In astronomy we look to Copernicus; in politics to Machiavelli; in ethics to Erasmus and in art to Leonardo. Throughout Europe, there has hardly been an artistic movement which was not influenced by the Renaissance. Indeed, even vanguard movements of this century – the surrealists for example – make reference to the artistic language of that last classical age, though perhaps most often by contrast. It is no less evident that in the question of taste, each successive age has internalized the renaissance canon, and consciously or unconsciously, judged the most varied styles against its criteria. This holds true whether we consider the printed word or graphic art and museums, or more recently such channels of mass communication as the cinema, television and multimedia formats. Such artists as Michelangelo, Donatello, Botticelli, Leonardo and Dürer are not merely specimens of their age, but archetypes, ultimate arbiters of Beauty. Ask any average person in the western world to name his favourite works of art, and (perhaps after a few local favourites) the respondent will soon list Leonardo's Gioconda, Michelangelo's Moses, or Botticelli's Birth of Venus. Renaissance taste remains the paradigm today.
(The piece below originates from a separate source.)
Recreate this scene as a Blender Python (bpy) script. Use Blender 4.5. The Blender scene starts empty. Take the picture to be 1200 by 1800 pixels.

We can draw a certain parallel between the history of art since the Renaissance and the fortune of the Hellenistic style subsequent to the Age of Pericles. Each era left an enduring aesthetic legacy, one which sought to run against it. Thus we speak in both cases of classicism, in as much as we refer to the crystalization of an aesthetic mode into a historically influential model or ideal.
Natasha Zupan's reference to renaissance art is unavoidable, and it gives her work a maturity of stylistic forms from which she bridges to abstraction. Using various media, she reworks the original sketches to great effect. From there, the perfect balance of composition and the pursuit of harmony join to consecrate a very personal concept of beauty and art. Each canvas superimposes a certain intensity of technique with the ambiguous languor of the figures, contrasting qualities in permanent dialogue.
Bridging past and present, Natasha Zupan share with us the enigmatic and suggestive oeuvre of her instinctive aesthetic fascination.